Toyota Will Offer Plug-in Hybrid by 2010
The national coming-out party for the Toyota Prius was a television commercial during the 2005 Super Bowl. The narrator bragged, “Low emissions, high mileage, and you never plug it in.” In those early days of hybrids, Toyota marketers felt compelled to portray charging up your car via the electric grid as an evil to be avoided.
Three years later, Toyota announced that it would build its first plug-in hybrid by 2010. Katsuaki Watanabe, president of Toyota, made the announcement at the 2008 Detroit Auto Show. The announcement represents a change of direction on plug-in hybrids for Toyota—and a victory for tech-savvy hybrid drivers who have been asking, cajoling, even begging carmakers for the ability to recharge bigger batteries via the grid. Toyota’s answer up until now essentially has been, “No thank you. Our Prius is selling like hotcakes.”
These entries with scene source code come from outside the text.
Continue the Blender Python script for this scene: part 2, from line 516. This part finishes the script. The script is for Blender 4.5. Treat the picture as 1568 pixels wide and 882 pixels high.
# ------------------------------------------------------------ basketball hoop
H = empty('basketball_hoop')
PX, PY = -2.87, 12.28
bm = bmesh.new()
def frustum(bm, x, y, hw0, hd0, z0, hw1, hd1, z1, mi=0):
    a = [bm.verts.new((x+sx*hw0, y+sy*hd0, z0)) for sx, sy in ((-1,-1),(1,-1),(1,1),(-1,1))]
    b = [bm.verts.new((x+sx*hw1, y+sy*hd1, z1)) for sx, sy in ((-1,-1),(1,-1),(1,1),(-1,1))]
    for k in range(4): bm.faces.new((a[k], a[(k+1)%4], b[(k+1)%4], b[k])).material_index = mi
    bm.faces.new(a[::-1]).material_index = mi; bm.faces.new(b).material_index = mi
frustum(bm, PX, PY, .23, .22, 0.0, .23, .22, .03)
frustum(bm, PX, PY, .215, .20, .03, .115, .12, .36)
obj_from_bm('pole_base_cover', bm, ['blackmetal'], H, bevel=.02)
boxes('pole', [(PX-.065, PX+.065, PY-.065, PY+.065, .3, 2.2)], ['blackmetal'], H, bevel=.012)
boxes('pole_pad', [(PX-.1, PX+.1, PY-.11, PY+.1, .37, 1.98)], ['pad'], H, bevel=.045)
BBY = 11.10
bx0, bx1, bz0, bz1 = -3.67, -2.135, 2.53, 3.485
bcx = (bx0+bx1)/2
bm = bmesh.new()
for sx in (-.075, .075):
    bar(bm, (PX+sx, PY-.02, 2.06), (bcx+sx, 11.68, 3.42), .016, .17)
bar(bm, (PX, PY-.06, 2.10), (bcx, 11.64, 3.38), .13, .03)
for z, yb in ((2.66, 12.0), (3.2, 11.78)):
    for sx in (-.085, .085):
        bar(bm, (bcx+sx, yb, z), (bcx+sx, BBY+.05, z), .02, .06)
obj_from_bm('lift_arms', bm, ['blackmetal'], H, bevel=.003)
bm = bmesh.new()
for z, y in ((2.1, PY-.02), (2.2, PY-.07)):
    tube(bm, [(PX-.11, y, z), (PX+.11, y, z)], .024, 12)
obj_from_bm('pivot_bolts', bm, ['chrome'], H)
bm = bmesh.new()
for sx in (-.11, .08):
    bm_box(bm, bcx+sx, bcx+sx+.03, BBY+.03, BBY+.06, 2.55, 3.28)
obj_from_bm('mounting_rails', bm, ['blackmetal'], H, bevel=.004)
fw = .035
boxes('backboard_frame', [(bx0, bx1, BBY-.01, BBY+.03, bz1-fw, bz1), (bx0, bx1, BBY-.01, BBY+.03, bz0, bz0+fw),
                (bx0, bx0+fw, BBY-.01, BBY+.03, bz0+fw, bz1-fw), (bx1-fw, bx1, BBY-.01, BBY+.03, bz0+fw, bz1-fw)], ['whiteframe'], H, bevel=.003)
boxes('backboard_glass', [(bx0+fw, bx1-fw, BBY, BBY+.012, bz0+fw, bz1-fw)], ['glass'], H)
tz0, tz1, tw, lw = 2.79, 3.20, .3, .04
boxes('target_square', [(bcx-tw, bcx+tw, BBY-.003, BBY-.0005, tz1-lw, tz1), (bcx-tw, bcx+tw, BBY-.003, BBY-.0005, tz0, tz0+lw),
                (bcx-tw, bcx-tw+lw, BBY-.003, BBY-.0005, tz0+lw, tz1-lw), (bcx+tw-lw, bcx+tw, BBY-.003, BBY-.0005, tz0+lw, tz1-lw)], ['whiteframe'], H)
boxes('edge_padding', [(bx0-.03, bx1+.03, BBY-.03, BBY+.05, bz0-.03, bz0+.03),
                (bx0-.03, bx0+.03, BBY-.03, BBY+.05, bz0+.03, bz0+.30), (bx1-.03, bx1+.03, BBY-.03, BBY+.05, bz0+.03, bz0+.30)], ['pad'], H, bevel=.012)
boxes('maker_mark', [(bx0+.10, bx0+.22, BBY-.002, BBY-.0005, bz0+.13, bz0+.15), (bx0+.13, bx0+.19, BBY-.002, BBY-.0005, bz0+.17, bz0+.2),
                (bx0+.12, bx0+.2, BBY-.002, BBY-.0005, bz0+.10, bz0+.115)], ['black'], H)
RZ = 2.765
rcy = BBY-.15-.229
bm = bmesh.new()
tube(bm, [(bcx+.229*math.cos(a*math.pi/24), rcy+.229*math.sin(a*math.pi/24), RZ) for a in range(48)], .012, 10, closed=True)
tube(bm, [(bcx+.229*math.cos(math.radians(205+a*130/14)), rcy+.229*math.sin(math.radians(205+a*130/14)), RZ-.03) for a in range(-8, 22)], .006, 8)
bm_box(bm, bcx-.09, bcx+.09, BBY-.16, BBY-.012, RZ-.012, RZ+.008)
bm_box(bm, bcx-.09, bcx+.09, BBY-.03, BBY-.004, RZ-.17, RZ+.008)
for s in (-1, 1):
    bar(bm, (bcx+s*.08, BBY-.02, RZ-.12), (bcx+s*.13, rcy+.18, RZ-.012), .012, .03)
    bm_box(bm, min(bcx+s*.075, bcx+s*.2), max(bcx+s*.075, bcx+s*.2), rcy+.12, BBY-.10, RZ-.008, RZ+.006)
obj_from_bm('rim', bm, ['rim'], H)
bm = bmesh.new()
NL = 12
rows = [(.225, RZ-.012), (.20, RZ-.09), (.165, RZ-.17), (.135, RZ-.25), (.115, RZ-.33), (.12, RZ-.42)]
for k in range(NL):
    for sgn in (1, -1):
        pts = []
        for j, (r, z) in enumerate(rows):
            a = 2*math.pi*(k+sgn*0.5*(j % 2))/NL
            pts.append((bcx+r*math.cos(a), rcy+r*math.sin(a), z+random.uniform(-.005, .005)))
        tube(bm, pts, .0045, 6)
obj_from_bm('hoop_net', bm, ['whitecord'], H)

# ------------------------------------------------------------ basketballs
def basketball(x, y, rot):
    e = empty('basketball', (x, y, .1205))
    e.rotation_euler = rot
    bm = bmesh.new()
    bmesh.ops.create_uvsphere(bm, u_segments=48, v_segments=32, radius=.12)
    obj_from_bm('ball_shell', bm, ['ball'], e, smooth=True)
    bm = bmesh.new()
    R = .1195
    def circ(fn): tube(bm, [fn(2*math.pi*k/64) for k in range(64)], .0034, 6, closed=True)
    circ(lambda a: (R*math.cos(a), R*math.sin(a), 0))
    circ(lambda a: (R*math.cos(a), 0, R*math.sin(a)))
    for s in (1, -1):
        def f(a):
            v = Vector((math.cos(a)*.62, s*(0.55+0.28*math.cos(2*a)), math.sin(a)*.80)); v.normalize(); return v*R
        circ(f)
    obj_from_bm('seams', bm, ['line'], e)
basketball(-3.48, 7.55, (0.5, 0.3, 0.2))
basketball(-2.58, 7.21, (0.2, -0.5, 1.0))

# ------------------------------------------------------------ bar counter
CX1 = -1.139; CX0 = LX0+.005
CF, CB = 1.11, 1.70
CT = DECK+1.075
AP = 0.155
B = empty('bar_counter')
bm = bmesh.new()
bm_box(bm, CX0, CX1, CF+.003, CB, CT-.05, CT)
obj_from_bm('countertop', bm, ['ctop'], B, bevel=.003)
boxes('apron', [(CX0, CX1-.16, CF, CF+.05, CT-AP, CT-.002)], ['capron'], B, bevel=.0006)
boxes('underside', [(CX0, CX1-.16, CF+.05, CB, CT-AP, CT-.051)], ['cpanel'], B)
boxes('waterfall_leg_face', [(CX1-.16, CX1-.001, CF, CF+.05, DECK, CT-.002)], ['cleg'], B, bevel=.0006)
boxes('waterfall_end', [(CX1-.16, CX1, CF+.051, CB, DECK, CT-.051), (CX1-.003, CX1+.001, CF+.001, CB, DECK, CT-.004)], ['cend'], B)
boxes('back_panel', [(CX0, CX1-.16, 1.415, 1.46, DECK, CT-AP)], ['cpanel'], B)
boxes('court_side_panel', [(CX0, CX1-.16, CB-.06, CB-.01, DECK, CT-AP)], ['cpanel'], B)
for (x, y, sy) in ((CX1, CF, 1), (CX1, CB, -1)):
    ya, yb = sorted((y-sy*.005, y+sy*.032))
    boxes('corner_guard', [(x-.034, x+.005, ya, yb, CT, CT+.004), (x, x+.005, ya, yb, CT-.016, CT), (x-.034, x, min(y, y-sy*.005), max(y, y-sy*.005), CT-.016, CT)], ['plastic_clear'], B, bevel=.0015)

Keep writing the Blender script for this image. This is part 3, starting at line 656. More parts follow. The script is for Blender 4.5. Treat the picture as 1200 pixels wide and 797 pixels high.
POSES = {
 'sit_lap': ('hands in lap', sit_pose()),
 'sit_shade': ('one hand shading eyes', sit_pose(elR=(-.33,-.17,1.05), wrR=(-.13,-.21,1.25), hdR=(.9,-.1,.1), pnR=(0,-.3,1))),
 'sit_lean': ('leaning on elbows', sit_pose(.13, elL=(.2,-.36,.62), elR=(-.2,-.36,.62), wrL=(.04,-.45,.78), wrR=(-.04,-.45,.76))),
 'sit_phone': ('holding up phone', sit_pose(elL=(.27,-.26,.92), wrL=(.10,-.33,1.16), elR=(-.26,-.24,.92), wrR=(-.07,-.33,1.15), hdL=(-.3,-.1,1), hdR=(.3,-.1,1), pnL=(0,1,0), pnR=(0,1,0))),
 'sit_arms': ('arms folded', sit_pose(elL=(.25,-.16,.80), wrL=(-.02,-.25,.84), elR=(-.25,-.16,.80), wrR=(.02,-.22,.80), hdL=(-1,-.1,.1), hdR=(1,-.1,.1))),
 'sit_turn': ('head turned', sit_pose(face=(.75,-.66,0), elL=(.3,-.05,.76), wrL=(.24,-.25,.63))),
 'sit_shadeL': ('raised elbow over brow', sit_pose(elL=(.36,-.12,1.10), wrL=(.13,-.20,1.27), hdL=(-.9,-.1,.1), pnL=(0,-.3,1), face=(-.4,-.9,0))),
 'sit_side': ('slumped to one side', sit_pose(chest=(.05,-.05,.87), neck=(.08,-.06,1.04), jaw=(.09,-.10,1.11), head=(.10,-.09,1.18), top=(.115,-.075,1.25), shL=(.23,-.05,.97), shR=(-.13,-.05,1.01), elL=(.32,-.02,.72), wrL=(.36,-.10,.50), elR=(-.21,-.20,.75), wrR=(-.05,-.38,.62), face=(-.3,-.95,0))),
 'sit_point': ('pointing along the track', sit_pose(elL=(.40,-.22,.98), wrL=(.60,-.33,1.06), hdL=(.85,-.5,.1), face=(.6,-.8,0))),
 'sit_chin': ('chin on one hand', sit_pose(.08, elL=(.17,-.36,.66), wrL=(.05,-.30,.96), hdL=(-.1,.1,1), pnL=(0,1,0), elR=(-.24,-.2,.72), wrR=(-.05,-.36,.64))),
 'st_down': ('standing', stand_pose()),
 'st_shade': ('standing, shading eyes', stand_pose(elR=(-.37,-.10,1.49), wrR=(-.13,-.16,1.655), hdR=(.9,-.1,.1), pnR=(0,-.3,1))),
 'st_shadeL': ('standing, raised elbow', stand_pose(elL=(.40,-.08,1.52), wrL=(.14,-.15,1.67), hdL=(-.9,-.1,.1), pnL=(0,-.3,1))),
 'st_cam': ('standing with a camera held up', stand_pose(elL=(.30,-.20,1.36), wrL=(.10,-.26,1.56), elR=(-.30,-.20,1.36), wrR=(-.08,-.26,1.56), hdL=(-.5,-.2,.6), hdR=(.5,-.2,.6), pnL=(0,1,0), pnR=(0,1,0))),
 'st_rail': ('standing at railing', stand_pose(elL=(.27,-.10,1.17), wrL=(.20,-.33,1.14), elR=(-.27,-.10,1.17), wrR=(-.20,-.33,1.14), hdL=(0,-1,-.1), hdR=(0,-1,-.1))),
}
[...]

Just when Toyota thought it might rest on its 45-mpg laurels, along came someone hotter than hotcakes—a small non-profit called CalCars, which demonstrated that plug-in capability could boost fuel efficiency to 100 miles per gallon. The outfit of envirogeeks waged a public relations war by hacking Priuses, ripping out OEM control systems, adding extra hybrid batteries, thus proving the benefits and feasibility of plug-in hybrids.